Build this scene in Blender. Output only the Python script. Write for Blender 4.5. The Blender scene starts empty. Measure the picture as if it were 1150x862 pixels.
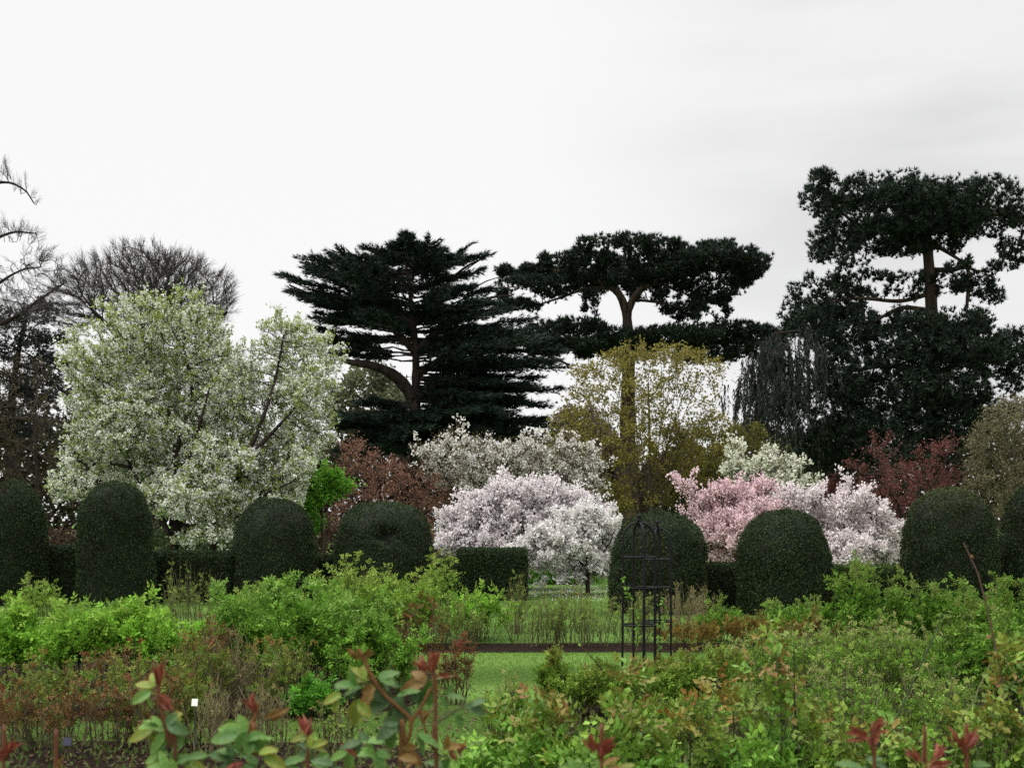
import bpy, math
import numpy as np

# ------------------------------------------------------------------ camera, world, sun, exposure
sc = bpy.context.scene
F, HZ, EYE, CX = 1388.0, 588.0, 1.65, 575.0        # focal length (photo px), horizon row, eye height, centre column
cam_d = bpy.data.cameras.new("camera")
cam = bpy.data.objects.new("camera", cam_d)
sc.collection.objects.link(cam)
sc.camera = cam
cam.location = (0, 0, EYE)
cam.rotation_euler = (math.radians(90), 0, 0)
cam_d.sensor_width = 36.0
cam_d.lens = F / 1150.0 * 36.0
cam_d.shift_y = (HZ - 431.0) / 1150.0
cam_d.clip_end = 3000
cam_d.dof.use_dof = True
cam_d.dof.focus_distance = 26.0
cam_d.dof.aperture_fstop = 7.0

SUN_EL, SUN_AZ = math.radians(52), math.radians(-115)   # azimuth measured from +Y (view direction) towards +X
w = bpy.data.worlds.new("World")
sc.world = w
w.use_nodes = True
nt = w.node_tree
nt.nodes.clear()
N, L = nt.nodes.new, nt.links.new
out = N("ShaderNodeOutputWorld")
bg = N("ShaderNodeBackground")
bg.inputs["Strength"].default_value = 0.1
sky = N("ShaderNodeTexSky")
sky.sky_type = 'NISHITA'
sky.sun_disc = False
sky.sun_elevation = SUN_EL
sky.sun_rotation = SUN_AZ
tc = N("ShaderNodeTexCoord")
mp = N("ShaderNodeMapping")
mp.inputs["Scale"].default_value = (1.6, 1.6, 7.0)
mp.inputs["Rotation"].default_value = (0, math.radians(5), 0)
noi = N("ShaderNodeTexNoise")
noi.inputs["Scale"].default_value = 1.3
noi.inputs["Detail"].default_value = 5
sep = N("ShaderNodeSeparateXYZ")
L(tc.outputs["Generated"], mp.inputs[0])
L(mp.outputs[0], noi.inputs["Vector"])
L(tc.outputs["Generated"], sep.inputs[0])


def mth(op, a, b=None, c=None):
    n = N("ShaderNodeMath")
    n.operation = op
    for i, v in enumerate((a, b, c)):
        if v is None:
            continue
        if isinstance(v, (int, float)):
            n.inputs[i].default_value = v
        else:
            L(v, n.inputs[i])
    return n.outputs[0]


def mrange(v, a, b, c, d):
    n = N("ShaderNodeMapRange")
    n.interpolation_type = 'SMOOTHSTEP'
    L(v, n.inputs[0])
    for i, q in enumerate((a, b, c, d)):
        n.inputs[i + 1].default_value = q
    return n.outputs[0]


side = mrange(sep.outputs[0], -0.02, 0.36, 0.0, 1.0)              # cloud deck is thinner to the east
cl = mrange(noi.outputs["Fac"], 0.36, 0.66, 0.0, 1.0)
dark = mth('MULTIPLY', side, mth('MULTIPLY_ADD', cl, 0.24, 0.08))
zen = mrange(sep.outputs[2], 0.42, 0.95, 0.0, 2.5)                # overcast sky: brightest overhead
lum = mth('ADD', mth('SUBTRACT', 1.0, dark), zen)
lum = mth('MULTIPLY', lum, 9.9)
cc = N("ShaderNodeCombineColor")
L(lum, cc.inputs[0])
L(mth('MULTIPLY', lum, 0.997), cc.inputs[1])
L(mth('MULTIPLY', lum, 0.99), cc.inputs[2])
mix = N("ShaderNodeMix")
mix.data_type = 'RGBA'
mix.inputs[0].default_value = 0.95
L(sky.outputs[0], mix.inputs[6])
L(cc.outputs[0], mix.inputs[7])
L(mix.outputs[2], bg.inputs["Color"])
L(bg.outputs[0], out.inputs["Surface"])

sun_d = bpy.data.lights.new("sun", 'SUN')
sun_d.energy = 1.5
sun_d.angle = math.radians(24)
sun_d.color = (1.0, 0.965, 0.91)
sun = bpy.data.objects.new("sun", sun_d)
sc.collection.objects.link(sun)
sun.rotation_euler = (math.pi / 2 - SUN_EL, 0, math.pi - SUN_AZ)
sc.view_settings.view_transform = 'Standard'
sc.view_settings.look = 'None'
sc.view_settings.exposure = 0.0
sc.view_settings.gamma = 1.0
sc.view_settings.use_curve_mapping = False
sc.cycles.max_bounces = 5
sc.cycles.diffuse_bounces = 3
sc.cycles.glossy_bounces = 2
sc.cycles.transmission_bounces = 3
sc.cycles.use_denoising = False
sc.cycles.pixel_filter_type = 'BLACKMAN_HARRIS'
sc.cycles.filter_width = 1.5

# ------------------------------------------------------------------ helpers
COL = sc.collection
RNG = np.random.default_rng(11)


def P(px, py, Y):
    return np.array(((px - CX) / F * Y, Y, EYE + (HZ - py) / F * Y))


def unit(v):
    return v / np.maximum(np.linalg.norm(v, axis=-1, keepdims=True), 1e-9)


class MB:
    """collects faces, links them as one mesh object"""

    def __init__(self):
        self.V, self.T, self.Q, self.C, self.n = [], [], [], [], 0

    def add(self, v, tris=None, quads=None, col=(0.5, 0.5, 0.5)):
        v = np.asarray(v, float).reshape(-1, 3)
        col = np.asarray(col, float)
        if col.ndim == 1:
            col = np.broadcast_to(col, (len(v), 3))
        self.V.append(v)
        self.C.append(col)
        if tris is not None:
            self.T.append(np.asarray(tris, np.int64).reshape(-1, 3) + self.n)
        if quads is not None:
            self.Q.append(np.asarray(quads, np.int64).reshape(-1, 4) + self.n)
        self.n += len(v)

    def build(self, name, mat, parent=None, smooth=False, loc=None):
        me = bpy.data.meshes.new(name)
        V = np.concatenate(self.V)
        if parent is not None:
            V = V - np.array(parent.location)
        elif loc is not None:
            V = V - np.array(loc)
        C = np.ones((len(V), 4))
        C[:, :3] = np.concatenate(self.C)
        T = np.concatenate(self.T) if self.T else np.zeros((0, 3), np.int64)
        Q = np.concatenate(self.Q) if self.Q else np.zeros((0, 4), np.int64)
        me.vertices.add(len(V))
        me.vertices.foreach_set("co", V.astype(np.float32).ravel())
        nl = T.size + Q.size
        me.loops.add(nl)
        me.loops.foreach_set("vertex_index", np.concatenate([T.ravel(), Q.ravel()]).astype(np.int32))
        me.polygons.add(len(T) + len(Q))
        ls = np.concatenate([np.arange(len(T)) * 3, T.size + np.arange(len(Q)) * 4]).astype(np.int32)
        me.polygons.foreach_set("loop_start", ls)
        me.polygons.foreach_set("use_smooth", np.full(len(ls), smooth, dtype=bool))
        a = me.color_attributes.new("Col", 'FLOAT_COLOR', 'POINT')
        a.data.foreach_set("color", C.astype(np.float32).ravel())
        me.update(calc_edges=True)
        me.materials.append(mat)
        o = bpy.data.objects.new(name, me)
        COL.objects.link(o)
        if parent is not None:
            o.parent = parent
        elif loc is not None:
            o.location = loc
        return o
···
* [What is required]
Leave out the pictures and reproduce the rest of the listing exactly.

* [Output]
Build this scene in Blender. Output only the Python script. Write for Blender 4.5. The Blender scene starts empty. Measure the picture as if it were 1150x862 pixels.
import bpy, math
import numpy as np

# ------------------------------------------------------------------ camera, world, sun, exposure
sc = bpy.context.scene
F, HZ, EYE, CX = 1388.0, 588.0, 1.65, 575.0        # focal length (photo px), horizon row, eye height, centre column
cam_d = bpy.data.cameras.new("camera")
cam = bpy.data.objects.new("camera", cam_d)
sc.collection.objects.link(cam)
sc.camera = cam
cam.location = (0, 0, EYE)
cam.rotation_euler = (math.radians(90), 0, 0)
cam_d.sensor_width = 36.0
cam_d.lens = F / 1150.0 * 36.0
cam_d.shift_y = (HZ - 431.0) / 1150.0
cam_d.clip_end = 3000
cam_d.dof.use_dof = True
cam_d.dof.focus_distance = 26.0
cam_d.dof.aperture_fstop = 7.0

SUN_EL, SUN_AZ = math.radians(52), math.radians(-115)   # azimuth measured from +Y (view direction) towards +X
w = bpy.data.worlds.new("World")
sc.world = w
w.use_nodes = True
nt = w.node_tree
nt.nodes.clear()
N, L = nt.nodes.new, nt.links.new
out = N("ShaderNodeOutputWorld")
bg = N("ShaderNodeBackground")
bg.inputs["Strength"].default_value = 0.1
sky = N("ShaderNodeTexSky")
sky.sky_type = 'NISHITA'
sky.sun_disc = False
sky.sun_elevation = SUN_EL
sky.sun_rotation = SUN_AZ
tc = N("ShaderNodeTexCoord")
mp = N("ShaderNodeMapping")
mp.inputs["Scale"].default_value = (1.6, 1.6, 7.0)
mp.inputs["Rotation"].default_value = (0, math.radians(5), 0)
noi = N("ShaderNodeTexNoise")
noi.inputs["Scale"].default_value = 1.3
noi.inputs["Detail"].default_value = 5
sep = N("ShaderNodeSeparateXYZ")
L(tc.outputs["Generated"], mp.inputs[0])
L(mp.outputs[0], noi.inputs["Vector"])
L(tc.outputs["Generated"], sep.inputs[0])


def mth(op, a, b=None, c=None):
    n = N("ShaderNodeMath")
    n.operation = op
    for i, v in enumerate((a, b, c)):
        if v is None:
            continue
        if isinstance(v, (int, float)):
            n.inputs[i].default_value = v
        else:
            L(v, n.inputs[i])
    return n.outputs[0]


def mrange(v, a, b, c, d):
    n = N("ShaderNodeMapRange")
    n.interpolation_type = 'SMOOTHSTEP'
    L(v, n.inputs[0])
    for i, q in enumerate((a, b, c, d)):
        n.inputs[i + 1].default_value = q
    return n.outputs[0]


side = mrange(sep.outputs[0], -0.02, 0.36, 0.0, 1.0)              # cloud deck is thinner to the east
cl = mrange(noi.outputs["Fac"], 0.36, 0.66, 0.0, 1.0)
dark = mth('MULTIPLY', side, mth('MULTIPLY_ADD', cl, 0.24, 0.08))
zen = mrange(sep.outputs[2], 0.42, 0.95, 0.0, 2.5)                # overcast sky: brightest overhead
lum = mth('ADD', mth('SUBTRACT', 1.0, dark), zen)
lum = mth('MULTIPLY', lum, 9.9)
cc = N("ShaderNodeCombineColor")
L(lum, cc.inputs[0])
L(mth('MULTIPLY', lum, 0.997), cc.inputs[1])
L(mth('MULTIPLY', lum, 0.99), cc.inputs[2])
mix = N("ShaderNodeMix")
mix.data_type = 'RGBA'
mix.inputs[0].default_value = 0.95
L(sky.outputs[0], mix.inputs[6])
L(cc.outputs[0], mix.inputs[7])
L(mix.outputs[2], bg.inputs["Color"])
L(bg.outputs[0], out.inputs["Surface"])

sun_d = bpy.data.lights.new("sun", 'SUN')
sun_d.energy = 1.5
sun_d.angle = math.radians(24)
sun_d.color = (1.0, 0.965, 0.91)
sun = bpy.data.objects.new("sun", sun_d)
sc.collection.objects.link(sun)
sun.rotation_euler = (math.pi / 2 - SUN_EL, 0, math.pi - SUN_AZ)
sc.view_settings.view_transform = 'Standard'
sc.view_settings.look = 'None'
sc.view_settings.exposure = 0.0
sc.view_settings.gamma = 1.0
sc.view_settings.use_curve_mapping = False
sc.cycles.max_bounces = 5
sc.cycles.diffuse_bounces = 3
sc.cycles.glossy_bounces = 2
sc.cycles.transmission_bounces = 3
sc.cycles.use_denoising = False
sc.cycles.pixel_filter_type = 'BLACKMAN_HARRIS'
sc.cycles.filter_width = 1.5

# ------------------------------------------------------------------ helpers
COL = sc.collection
RNG = np.random.default_rng(11)


def P(px, py, Y):
    return np.array(((px - CX) / F * Y, Y, EYE + (HZ - py) / F * Y))


def unit(v):
    return v / np.maximum(np.linalg.norm(v, axis=-1, keepdims=True), 1e-9)


class MB:
    """collects faces, links them as one mesh object"""

    def __init__(self):
        self.V, self.T, self.Q, self.C, self.n = [], [], [], [], 0

    def add(self, v, tris=None, quads=None, col=(0.5, 0.5, 0.5)):
        v = np.asarray(v, float).reshape(-1, 3)
        col = np.asarray(col, float)
        if col.ndim == 1:
            col = np.broadcast_to(col, (len(v), 3))
        self.V.append(v)
        self.C.append(col)
        if tris is not None:
            self.T.append(np.asarray(tris, np.int64).reshape(-1, 3) + self.n)
        if quads is not None:
            self.Q.append(np.asarray(quads, np.int64).reshape(-1, 4) + self.n)
        self.n += len(v)

    def build(self, name, mat, parent=None, smooth=False, loc=None):
        me = bpy.data.meshes.new(name)
        V = np.concatenate(self.V)
        if parent is not None:
            V = V - np.array(parent.location)
        elif loc is not None:
            V = V - np.array(loc)
        C = np.ones((len(V), 4))
        C[:, :3] = np.concatenate(self.C)
        T = np.concatenate(self.T) if self.T else np.zeros((0, 3), np.int64)
        Q = np.concatenate(self.Q) if self.Q else np.zeros((0, 4), np.int64)
        me.vertices.add(len(V))
        me.vertices.foreach_set("co", V.astype(np.float32).ravel())
        nl = T.size + Q.size
        me.loops.add(nl)
        me.loops.foreach_set("vertex_index", np.concatenate([T.ravel(), Q.ravel()]).astype(np.int32))
        me.polygons.add(len(T) + len(Q))
        ls = np.concatenate([np.arange(len(T)) * 3, T.size + np.arange(len(Q)) * 4]).astype(np.int32)
        me.polygons.foreach_set("loop_start", ls)
        me.polygons.foreach_set("use_smooth", np.full(len(ls), smooth, dtype=bool))
        a = me.color_attributes.new("Col", 'FLOAT_COLOR', 'POINT')
        a.data.foreach_set("color", C.astype(np.float32).ravel())
        me.update(calc_edges=True)
        me.materials.append(mat)
        o = bpy.data.objects.new(name, me)
        COL.objects.link(o)
        if parent is not None:
            o.parent = parent
        elif loc is not None:
            o.location = loc
        return o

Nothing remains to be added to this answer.